BlogYYY
Saturday, December 09, 2006,5:52 PM
sigh.. another depressing practice session... argh.. just feeling so disappointed and angry with myself!! I just dont understand why the rest of them can just play tt well BUT NOT ME!! I tried to play, but i just catch up as fast. Whatsmore the running notes?? I have nvr seen such thing in my sec sch life. And seriously, this is my 1st time seeing this?? Laugh if u want. I'm really too depressed to say anything. I guess the seniors there must be feeling that i'm so hopeless?? I don't know. Even i myself feel that way, so i dont see a reason why they don't think tt way.
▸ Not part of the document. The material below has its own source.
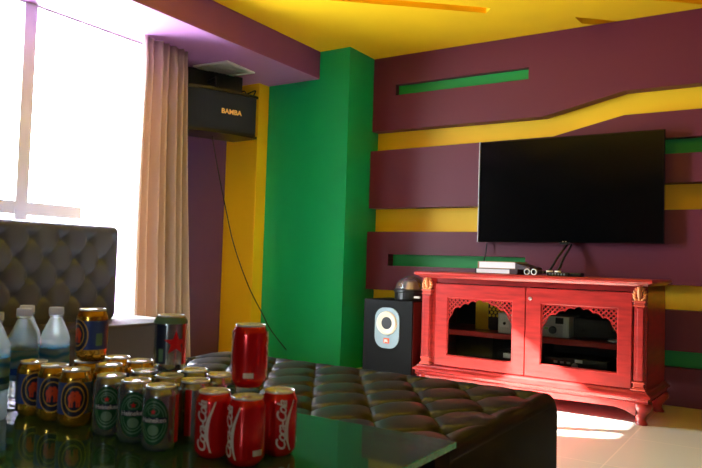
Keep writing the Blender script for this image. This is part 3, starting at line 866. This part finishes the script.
# rounded plate
def rrect(w, h, r, n=8, cx=0, cz=0):
    out = []
    for qx, qz, a0 in ((w/2-r, h/2-r, 0), (-w/2+r, h/2-r, pi/2), (-w/2+r, -h/2+r, pi), (w/2-r, -h/2+r, 3*pi/2)):
        for k in range(n+1):
            a_ = a0 + k/n*pi/2; out.append((cx+qx+r*cos(a_), cz+qz+r*sin(a_)))
    return out
PX, PZ = 0.022, 0.412
bm = B(); prism(bm, rrect(0.205, 0.290, 0.080, cx=PX, cz=PZ), 'y', -0.010, 0.0); pl = link('port_plate', bm, 'plate', sb)
bm = B(); t = B(); lathe(t, [(0.040, 0.003), (0.050, 0.006), (0.062, 0.011), (0.072, 0.014), (0.083, 0.010), (0.085, 0.0), (0.085, -0.002)], 40)
join(bm, t, Matrix.Translation((PX, -0.010, PZ+0.035)) @ Matrix.Rotation(pi/2, 4, 'X')); o = link('port_ring', bm, 'cream', pl, smooth=True); o['label'] = 'cream flared port ring'
bm = B(); t = B(); lathe(t, [(0, 0.0), (0.044, 0.0), (0.044, 0.0045), (0, 0.0045)], 32)  # flat black disc painting the shade inside the port
join(bm, t, Matrix.Translation((PX, -0.010, PZ+0.035)) @ Matrix.Rotation(pi/2, 4, 'X')); link('port_shade_disc', bm, 'black', pl)
bm = B(); box(bm, PX-0.024, PX+0.024, -0.013, -0.010, PZ-0.110, PZ-0.073, 0.001, 1); bd = link('badge', bm, 'orange', sb)
t = text_bm('JBL', 0.026, 0.0005, bold=0.0008)
bmesh.ops.transform(t, matrix=Matrix.Translation((PX, -0.0136, PZ-0.0915)) @ Matrix.Rotation(pi/2, 4, 'X'), verts=t.verts)
link('lettering', t, 'paper', bd)
dl = empty('disco_dome_lamp', (-2.325, 4.43, 0.6125)); dl.scale = (1.12, 1.12, 1.12)
tag(dl, 'round party lamp with faceted clear dome standing on the subwoofer', 'party light')
bm = B(); lathe(bm, [(0, 0), (0.098, 0), (0.102, 0.008), (0.102, 0.05), (0.108, 0.055), (0.108, 0.068), (0.096, 0.072), (0, 0.072)], 32); link('base', bm, 'black', dl, smooth=False)
bm = B(); lathe(bm, [(0.098*cos(a_*pi/18), 0.070+0.088*sin(a_*pi/18)) for a_ in range(9)]+[(0, 0.158)], 20); link('dome', bm, 'dome', dl)
bm = B(); lathe(bm, [(0, 0.072), (0.05, 0.072), (0.03, 0.11), (0, 0.118)], 16); link('lamp_core', bm, 'silver', dl)
bm = B(); box(bm, 0.085, 0.125, -0.115, -0.095, 0.02, 0.034, 0.003, 1); link('switch', bm, 'silp', dl)

# ------------------------------------------------------------------ glass table
TZ = 0.535
tb = empty('glass_table', (-1.30, 0.75, 0.0))
tag(tb, 'low table with green-edged glass top holding the cans and bottles', 'table')
x0, x1, y0, y1 = -2.2+1.30, -0.535+1.30, 0.25-0.75, 1.225-0.75
bm = B(); v4 = [bm.verts.new(p) for p in ((x0, y0, TZ), (x1, y0, TZ), (x1, y1, TZ), (x0, y1, TZ))]; bm.faces.new(v4)
e_ = bmesh.ops.extrude_face_region(bm, geom=bm.faces[:])
link_faces = None
bm.free()
bm = B(); box(bm, x0+0.003, x1-0.003, y0+0.003, y1-0.003, TZ-0.012, TZ); link('glass_top', bm, 'tabg', tb)
bm = B()
box(bm, x0, x0+0.0029, y0, y1, TZ-0.0118, TZ-0.0006); box(bm, x1-0.0029, x1, y0, y1, TZ-0.0118, TZ-0.0006)
box(bm, x0+0.003, x1-0.003, y0, y0+0.0029, TZ-0.0118, TZ-0.0006); box(bm, x0+0.003, x1-0.003, y1-0.0029, y1, TZ-0.0118, TZ-0.0006)
o = link('polished_edge', bm, 'gedge', tb); o['label'] = 'bright green polished glass edge'
for lx in (x0+0.04, x1-0.075):
    for ly in (y0+0.04, y1-0.085):
        bm = B(); box(bm, lx, lx+0.07, ly, ly+0.07, 0.0, TZ-0.0125, 0.003, 1); link('leg', bm, 'matte', tb)
bm = B(); box(bm, x0+0.06, x1-0.08, y0+0.06, 1.275-0.75, 0.16, 0.18); link('lower_shelf', bm, 'matte', tb)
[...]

ANother appalling thing i heard from the instructor was tt they're going to practice the set piece only in March?? Like omg?? Isn't tt a bit too late?? The compeitition is just around the corner?? I think i'm in such a deep shit??
But on the other hand, i really wish i can play and learn from them. It's really nice to be part of their big family and stuff. ANd i have been hoping to join this big family since i was in sec 1, but sadly i didn't get to. I just joined a family that just couldn't be bothered. Sometimes when i go for band prac, i just feel like crying. The attendence there is simply too pathetic. Sometimes the whole section can be missing!! So ya, eventually we cant move on and learn new things. I believe this cycle will continue until one day they realise something has to be done??
OK.. enough of my rantings.. just ignore this post if u think it's crap. I just need a place to vent all my thoughts. So dont mind me. Sigh.. i guess i'll just have to try and i believe i can make it?? hahx. wish me luck.